For those of you who don’t know (like me until recently), a supper club has come to be a generic term for a pop up and/or underground restaurant.  Here is what good ‘ol Wikipedia has to say about it:  ..a small underground club (often with roving premises which are only reavealed to the guests when they buy a ticket), where guests eat from a restricted or set menu and are expected to fraternise with other guests who they may not know. A slightly stilted, rather badly written definition, but you get the point.  Supper clubs are the anti-restaurants.  Not recommended for a romantic dinner for two, but a great way to meet cool people and eat fabulous food without breaking the bank.  They’re all the rage on London’s ‘foodie scene’ at the moment and I can see why.  The concept of the supper club I went to, Stolen, is that they ‘steal’ dishes from top restaurants and serve them, perhaps with a twist and of course for a lot cheaper than you’d pay in the restaurant itself.  Brilliant idea.


Stolen do a take-off of a different restaurant each Monday night.  The night I went it was an ode to Mark Hix’s Oyster and Chop House.  Yumm.


Our lovely host Mia showing us the juicy cuts of beef we were about to be served

The candlelit dinner was held in a shell of a house that was being renovated from the bottom up.  The bare brick and exposed beams gave the place heaps of charm and felt a bit like what a romanticised version of squatting would be like (save for the fantastic kitchen area which was the one ultra modern, ‘finished’ bit of the house).



The chefs hard at work

On arrival myself and about 11 other guests were greeted with white wine in the garden (‘Tonnix’, a fruity Douro number from Quinta de la Rosa, which was a blend of Codega and Rabigato grapes and was made specifically for Mark Hix.  It was supposed to go with seafood but it went down the hatch before I got a chance to try it with the oysters..oops.).


Garden pathway. I got rather excited by the beautiful herbs and veggies thriving there.

Our first course was Oysters with a kind of bloody mary sauce and soft, warm bread.  Mia said they’d had to get up at 4am to get the oysters from Billingsgate fish market.  Now that’s dedication.


Next up was rib-eye steak with three different sauces, straw potatoes, and a perfectly dressed salad.  The steak could’ve been warmer, but it was cooked and seasoned exactly right.  I brought a bottle of Jose Maria da Fonseca’s ‘FSF’, a delicious Portugese red given to me by my friend’s father when I was in the country in January.  A blend of Syrah, Trincadeira, and Tennat, it was a good example of a traditional wine with a modern twist.  Soft yet full juicy fruits worked in harmony with dabblings of chocolate and tobacco spice.  A good match with the steak.

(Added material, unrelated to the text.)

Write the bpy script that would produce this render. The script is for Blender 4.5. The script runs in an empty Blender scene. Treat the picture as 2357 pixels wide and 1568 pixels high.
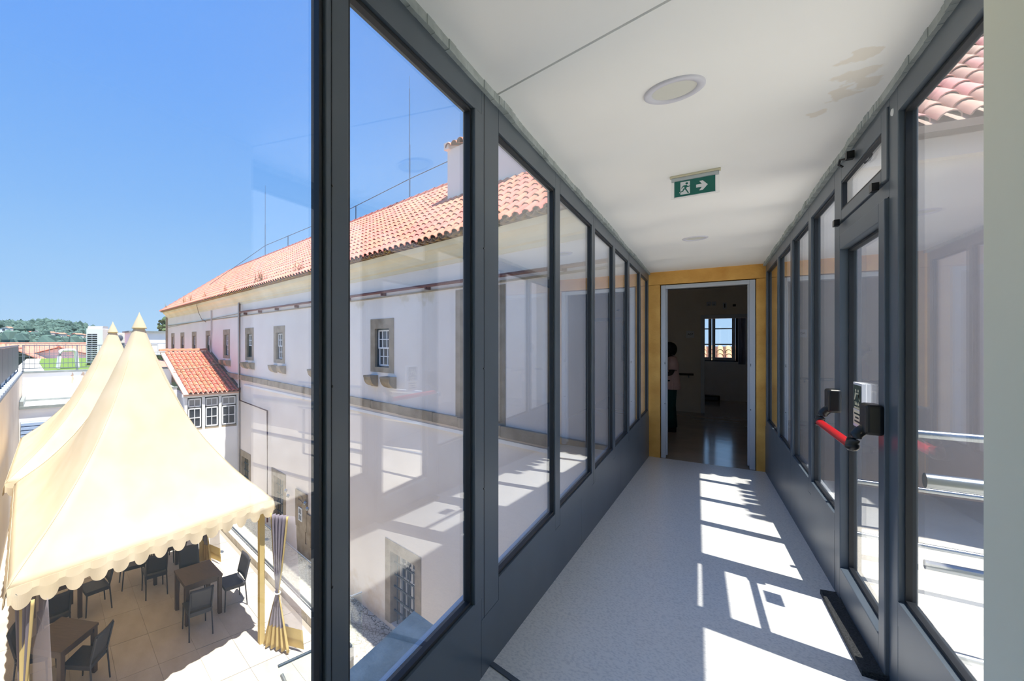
import bpy, bmesh, math, random
from mathutils import Matrix, Vector

random.seed(7)
scene = bpy.context.scene
COL = scene.collection
PI = math.pi

# ------------------------------------------------------------------ camera
CAM_YAW = math.radians(38.7)          # the camera looks left of the corridor axis (+Y)
cam_data = bpy.data.cameras.new('camera')
cam_data.sensor_width = 36.0
cam_data.lens = 36.0 * 1015.0 / 2357.0
cam_data.shift_x = (1178.5 - 820.0) / 2357.0
cam_data.shift_y = 3.0 / 2357.0
cam_data.clip_start = 0.05
cam_data.clip_end = 3000
cam = bpy.data.objects.new('camera', cam_data)
COL.objects.link(cam)
cam.location = (0, 0, 1.6)
cam.rotation_euler = (PI / 2, 0, CAM_YAW)
scene.camera = cam

# ------------------------------------------------------------------ world, sun, exposure
SUN_TRAVEL = Vector((-0.28, 0.045, -1.0)).normalized()
world = bpy.data.worlds.new('sky_world')
scene.world = world
world.use_nodes = True
wn = world.node_tree
wn.nodes.clear()
tcw = wn.nodes.new('ShaderNodeTexCoord')
sep = wn.nodes.new('ShaderNodeSeparateXYZ')
ramp = wn.nodes.new('ShaderNodeValToRGB')       # clear summer sky: pale at the horizon, deep blue overhead
ramp.color_ramp.interpolation = 'B_SPLINE'
for pos, col in ((0.0, (0.50, 0.72, 1.0)), (0.10, (0.40, 0.66, 1.02)), (0.28, (0.24, 0.51, 1.05)), (0.52, (0.15, 0.40, 1.05)), (1.0, (0.11, 0.33, 0.98))):
    e = ramp.color_ramp.elements.new(pos) if pos not in (0.0, 1.0) else ramp.color_ramp.elements[0 if pos == 0.0 else -1]
    e.color = col + (1.0,)
bg = wn.nodes.new('ShaderNodeBackground')
bg.inputs['Strength'].default_value = 0.585
wo = wn.nodes.new('ShaderNodeOutputWorld')
wn.links.new(tcw.outputs['Generated'], sep.inputs[0])
wn.links.new(sep.outputs['Z'], ramp.inputs[0])
wn.links.new(ramp.outputs[0], bg.inputs[0])
wn.links.new(bg.outputs[0], wo.inputs[0])

sun_data = bpy.data.lights.new('sun', 'SUN')
sun_data.energy = 5.9
sun_data.angle = math.radians(0.53)
sun_data.color = (1.0, 0.95, 0.88)
sun = bpy.data.objects.new('sun', sun_data)
COL.objects.link(sun)
sun.rotation_euler = SUN_TRAVEL.to_track_quat('-Z', 'Y').to_euler()
sun.location = (20, -5, 60)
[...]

We finished off the evening with sloe gin jelly shots and sorbet (none of us could figure out what that cream was for though..).  Perfectly light and palate-cleansing after a heavy main dish.


As it was BYOB, and several of my fellow dinner guests were wine and food bloggers, bottle-sharing of course abounded.  A little too much perhaps…I stumbled home, and after two repeats of Sex and the City, the room finally stopped spinning…

If you’ve never been to a supper club before, go!!  They’re a fun alternative to conventional dining out, a great way to socialise, and I’d venture to say the food’s often better!  Or has at least been made with more love and attention.

A special thanks to Denise aka The Wine Sleuth for inviting me along to Stolen’s Monday night supper club.